Dokładniej to moi rodzice mają bo jak do tej pory mając dwa pojazdy które częściej stoją niż jeżdżą nie czułem potrzeby kupowania własnego do tego gdy myślałem o własnym to firmy ubezpieczeniowe skutecznie mi to z głowy wybiły. Mam rower z resztą ten blog po to powstał by poza zostawianiem żalu w internetach opisywać historię mojego roweru który od początku nie był tylko dwoma kołami z pedałami tylko pojazdem z duszą.
Przechodząc do tematu samochodowego na czas tego posta, sytuacja samochodowa u mnie wyglądała następująco. Tata zachorował na Citroena C3 (gdy jeszcze jeździliśmy niezniszczalnym Matizem) po 3 miesiącach przekopywania czeluści internetów i komisów. Udało mi się znaleźć idealny egzemplarz bez historii wypadkowej z fajnym przebiegiem poniżej 70 000km z bardzo atrakcyjną ceną i kompletem zimowych opon gratis.
Po jakimś czasie okazało się że trzeba w pięknej cytrynie zmienić żarówkę i powiem wam że wtedy odkryłem w ilu miejscach może się zgiąć dłoń i jak bardzo można się wkurzyć zmieniając żarówkę po prostu.
Ciekawostką jest to że w obudowie reflektora podczas pierwszej wymiany żarówki znalazłem drugą żarówkę, nówka sztuka nie śmigana. Podejrzewam że podczas karkołmnej/rękołomnej wymiany poprzedni właściciel gdy mu ta żarówka wypadła z ręki do klosza, pewnie powiedział "pierdole idę po nową ..." wiec poza oponami dostałem żarówkę gratis.

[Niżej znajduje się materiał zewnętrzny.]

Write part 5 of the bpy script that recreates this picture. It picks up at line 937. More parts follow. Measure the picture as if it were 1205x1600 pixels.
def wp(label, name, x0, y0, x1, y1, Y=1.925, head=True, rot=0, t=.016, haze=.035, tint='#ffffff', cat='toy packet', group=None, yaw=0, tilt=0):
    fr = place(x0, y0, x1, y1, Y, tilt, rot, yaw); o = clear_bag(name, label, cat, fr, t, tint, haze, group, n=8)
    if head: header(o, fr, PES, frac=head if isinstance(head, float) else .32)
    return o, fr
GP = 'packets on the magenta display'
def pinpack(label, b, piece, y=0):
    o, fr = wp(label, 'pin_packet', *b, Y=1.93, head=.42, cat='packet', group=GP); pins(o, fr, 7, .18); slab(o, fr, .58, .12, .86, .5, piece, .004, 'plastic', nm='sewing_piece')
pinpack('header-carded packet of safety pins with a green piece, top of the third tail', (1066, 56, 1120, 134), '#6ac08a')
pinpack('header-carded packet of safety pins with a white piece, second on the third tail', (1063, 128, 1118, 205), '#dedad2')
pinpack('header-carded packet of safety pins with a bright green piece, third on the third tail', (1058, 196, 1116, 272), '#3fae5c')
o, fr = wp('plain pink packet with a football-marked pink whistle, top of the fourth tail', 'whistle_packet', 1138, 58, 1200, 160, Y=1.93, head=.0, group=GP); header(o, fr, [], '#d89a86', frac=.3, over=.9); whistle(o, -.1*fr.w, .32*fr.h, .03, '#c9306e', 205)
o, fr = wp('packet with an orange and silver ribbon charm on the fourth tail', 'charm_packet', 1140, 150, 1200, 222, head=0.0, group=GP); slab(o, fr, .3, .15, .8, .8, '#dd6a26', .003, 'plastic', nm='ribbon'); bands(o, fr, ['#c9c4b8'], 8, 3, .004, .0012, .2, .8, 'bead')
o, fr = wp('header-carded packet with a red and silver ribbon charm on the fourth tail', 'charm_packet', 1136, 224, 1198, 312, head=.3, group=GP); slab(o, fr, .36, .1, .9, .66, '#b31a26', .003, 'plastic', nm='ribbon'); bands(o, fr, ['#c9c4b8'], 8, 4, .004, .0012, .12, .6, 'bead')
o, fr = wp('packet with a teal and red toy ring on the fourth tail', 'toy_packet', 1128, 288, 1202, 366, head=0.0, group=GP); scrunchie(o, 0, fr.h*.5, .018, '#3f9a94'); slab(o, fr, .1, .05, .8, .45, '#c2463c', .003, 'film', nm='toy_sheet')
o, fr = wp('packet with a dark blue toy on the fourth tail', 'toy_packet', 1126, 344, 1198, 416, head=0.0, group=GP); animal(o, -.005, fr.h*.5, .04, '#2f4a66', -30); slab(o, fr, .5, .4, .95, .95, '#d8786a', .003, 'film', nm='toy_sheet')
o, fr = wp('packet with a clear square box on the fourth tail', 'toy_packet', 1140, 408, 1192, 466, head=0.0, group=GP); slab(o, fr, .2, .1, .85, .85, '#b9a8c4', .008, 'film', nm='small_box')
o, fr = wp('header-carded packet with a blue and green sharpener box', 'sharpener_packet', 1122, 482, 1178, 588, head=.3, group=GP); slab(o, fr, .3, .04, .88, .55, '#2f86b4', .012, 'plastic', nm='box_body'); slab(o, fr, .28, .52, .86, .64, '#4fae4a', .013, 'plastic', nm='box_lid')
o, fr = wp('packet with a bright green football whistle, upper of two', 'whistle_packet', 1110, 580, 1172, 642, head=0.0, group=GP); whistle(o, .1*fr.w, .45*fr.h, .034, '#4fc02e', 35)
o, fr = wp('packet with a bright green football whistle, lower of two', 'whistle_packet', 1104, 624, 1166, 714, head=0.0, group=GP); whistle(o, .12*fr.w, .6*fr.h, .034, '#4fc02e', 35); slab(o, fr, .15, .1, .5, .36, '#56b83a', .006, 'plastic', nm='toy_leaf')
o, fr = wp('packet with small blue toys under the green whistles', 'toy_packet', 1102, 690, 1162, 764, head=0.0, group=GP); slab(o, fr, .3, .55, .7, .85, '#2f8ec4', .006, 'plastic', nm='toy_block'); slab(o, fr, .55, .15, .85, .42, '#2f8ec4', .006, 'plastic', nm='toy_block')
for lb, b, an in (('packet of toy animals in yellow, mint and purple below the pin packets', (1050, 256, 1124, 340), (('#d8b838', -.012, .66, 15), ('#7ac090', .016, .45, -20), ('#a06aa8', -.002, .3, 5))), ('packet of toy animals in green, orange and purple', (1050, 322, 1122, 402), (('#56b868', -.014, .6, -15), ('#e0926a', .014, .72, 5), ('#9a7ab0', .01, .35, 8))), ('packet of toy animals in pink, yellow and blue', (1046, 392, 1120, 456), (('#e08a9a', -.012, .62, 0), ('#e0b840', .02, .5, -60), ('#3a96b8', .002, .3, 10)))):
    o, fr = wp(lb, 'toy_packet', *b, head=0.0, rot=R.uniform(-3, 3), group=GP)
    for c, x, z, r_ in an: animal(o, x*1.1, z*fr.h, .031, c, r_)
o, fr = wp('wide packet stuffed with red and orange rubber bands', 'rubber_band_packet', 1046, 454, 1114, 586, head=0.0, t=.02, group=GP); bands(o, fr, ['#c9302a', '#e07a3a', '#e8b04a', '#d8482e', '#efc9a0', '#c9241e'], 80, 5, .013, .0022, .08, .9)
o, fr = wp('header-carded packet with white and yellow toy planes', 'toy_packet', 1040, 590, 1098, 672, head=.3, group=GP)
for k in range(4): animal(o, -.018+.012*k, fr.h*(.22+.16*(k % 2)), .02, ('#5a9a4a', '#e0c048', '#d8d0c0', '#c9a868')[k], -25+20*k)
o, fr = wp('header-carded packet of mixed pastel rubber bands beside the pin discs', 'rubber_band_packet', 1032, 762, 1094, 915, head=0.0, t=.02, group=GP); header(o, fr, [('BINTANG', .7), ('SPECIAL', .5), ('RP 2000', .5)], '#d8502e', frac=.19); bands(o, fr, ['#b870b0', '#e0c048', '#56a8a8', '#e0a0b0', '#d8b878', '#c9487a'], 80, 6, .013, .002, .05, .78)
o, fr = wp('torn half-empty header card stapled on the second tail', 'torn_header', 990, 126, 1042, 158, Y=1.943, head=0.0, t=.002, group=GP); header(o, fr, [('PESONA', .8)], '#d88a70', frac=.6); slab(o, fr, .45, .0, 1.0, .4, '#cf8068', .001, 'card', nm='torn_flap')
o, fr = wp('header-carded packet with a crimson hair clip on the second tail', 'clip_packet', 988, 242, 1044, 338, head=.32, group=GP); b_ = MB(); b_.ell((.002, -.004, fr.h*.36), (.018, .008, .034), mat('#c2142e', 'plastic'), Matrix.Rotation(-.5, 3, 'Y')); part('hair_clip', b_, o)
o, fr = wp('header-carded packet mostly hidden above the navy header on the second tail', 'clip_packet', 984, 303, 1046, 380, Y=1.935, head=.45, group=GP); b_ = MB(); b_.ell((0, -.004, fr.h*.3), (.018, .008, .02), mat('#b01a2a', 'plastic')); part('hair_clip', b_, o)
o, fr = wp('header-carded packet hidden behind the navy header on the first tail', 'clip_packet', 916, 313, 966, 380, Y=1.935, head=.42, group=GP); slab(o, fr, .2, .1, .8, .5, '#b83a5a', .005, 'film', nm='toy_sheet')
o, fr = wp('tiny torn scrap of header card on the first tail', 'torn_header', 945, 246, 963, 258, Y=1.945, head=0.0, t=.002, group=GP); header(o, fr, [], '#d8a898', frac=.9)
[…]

Ale w sumie poza żarówkami które palą się jak znicze na wszystkich świętych, nic temu autu nie dolega. Poza tym że jeden reflektor paruje, ten od strony kierowcy. Ale cóż ten typ tak ma i kropka.
Tak czy inaczej Ojciec, były górnik, który w swojej motoryzacyjnej ponad 40letniej historii jeździł autami nic nie mającymi, zakosztował nowej technologii.
Pamiętam jak dziś gdy świeżo po zrobieniu prawka (Corasa, Punto, Panda z Wspomaganiem, ABSem i klimą) wsiadłem do Matiza i zapytałem ojca czy mu się ciężko nie kręci tą kierownicą na parkingu. Jak to stwierdził "Coś ty ogłup ?? Do takiego małego auta wspomaganie ?? ABS ?? Jak nie będziesz szalał to ci to nie potrzebne" hmm trochę to zajęło ale mając dwa auta do dyspozycji czyli Fiata 126p i Matiza, przywykłem do braku technologi i do tego że hamulec trzeba wcisnąć mocno a kierownica może czasem zastąpić siłownię. Szczególnie w Maluchu gdy zapomni się przesmarować zwrotnicę (Jak ktoś miał Malucha albo podobną konstrukcję ten wie co mam na myśli :)) Tak czy inaczej dla mnie była to pewna nowość a dla ojca standard więc gdy się przesiadł do auta które w standardzie miało ABS,wspomaganie, centralny zamek, system wspomagania nagłego hamowania i inne bajery poza klimą i pilotem do centralnego zamka. Szybko uzmysłowił sobie że to jest to i szybko się do tego przyzwyczaił. Więc gdy musiał na chwilę przesiąść się do Matiza przyznał mi rację (o zgrozo) że faktycznie ciężko w tym Matizie kierownica chodzi i chyba hamulec się zapowietrzył bo trzeba go mocno nacisnąć :)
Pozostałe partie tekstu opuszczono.